MAS will allocate US$100 million to the Bank for International Settlements' Green Bond, to support its global green finance initiatives.PHOTO: LIANHE ZAOBAO

SINGAPORE - Singapore will invest US$2 billion (S$2.7 billion) in funds that have a strong green focus as part of its ambition to be a leading centre of green finance in Asia and globally.

"Finance fuels the economy and business. It determines investment decisions, and it drives action. We must make finance green, to drive climate action - mitigate and adapt to climate change," said Education Minister Ong Ye Kung at the opening of the fourth instalment of the annual Singapore FinTech Festival (SFF) on Monday ( Nov 11) at the Singapore Expo.

He unveiled several new initiatives as part of the Monetary Authority of Singapore's (MAS) green action plan, which aims to place Singapore at the forefront of creating a greener financial system.

Green finance involves making sure financial services such as borrowing and lending, as well as investing, deliver both returns and environmentally positive outcomes, including dealing with climate change.

One of the initiatives is to do more in investing in green funds.

MAS will launch a US$2 billion Green Investments Programme, where it will invest in funds that have a strong green focus in their investment strategies and with asset managers who are committed to deepening finance activities and capabilities in Singapore.

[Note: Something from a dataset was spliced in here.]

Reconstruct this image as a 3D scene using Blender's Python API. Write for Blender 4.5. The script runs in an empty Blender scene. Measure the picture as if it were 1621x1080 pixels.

"This programme also supports MAS' efforts to generate sustainable long-term returns on its investment portfolio," said Mr Ong.

"It complements our broader range of initiatives to accelerate the growth of Singapore's green finance ecosystem," he added.

 
 
 
 

As part of the programme, MAS will allocate US$100 million to the Bank for International Settlements' Green Bond to support its global green finance initiatives.

Singapore is also committed to making green lending a mainstream activity, said Mr Ong, who is also an MAS board member.

To do so, MAS will develop incentives to encourage growth in green and sustainability-linked loans.

It will roll out grant schemes to help firms defray the costs for developing sustainability frameworks and engaging external reviewers.

Singapore will also gear up its capabilities in green finance as the city-state develops green solutions and markets.

Mr Ong said MAS will develop a scheme to support external reviewers and rating agencies which assess and certify green-financing instruments in expanding their operations here.

The regulator will also support the setting up of think tanks that would contribute to Asia-focused climate research, which can be applied in the financial sector.

These organisations will support the development of innovative green finance solutions, deepen our understanding of climate risks and enhance climate risk management in Singapore.

They will also train and groom talent in green finance.

At the industry level, MAS will issue Environmental Risk Management guidelines across banking, insurance and asset management sectors.

These guidelines will set standards on governance, risk management and disclosure.

They will encourage the right-pricing of loans and investments, and thereby promote new opportunities for green investment, said Mr Ong.

 

MAS will publish a consultation paper on the guidelines in the first quarter of 2020.

Mr Ong added that Singapore will also harness the power of fintech to spur green finance.

Next year, green finance will be a key horizontal theme for SFF's signature Fintech Hackcelerator programme, encouraging fintech start-ups to develop solutions around sustainability issues.

Mr Ong noted that finance, innovation and technology are forces for good, to help people overcome challenges and improve lives.

"It cannot be that being green and pursuing growth are irreconcilable," he said.

"Part of this solution is to make finance green because finance mobilises the resources of the world," he added.

SFF this year is held in conjunction with the Singapore Week of Innovation and Technology (Switch), running from Monday to Friday.

It has attracted around 60,000 industry players and 1,000 exhibitors comprising technology start-ups, banks and major technology firms.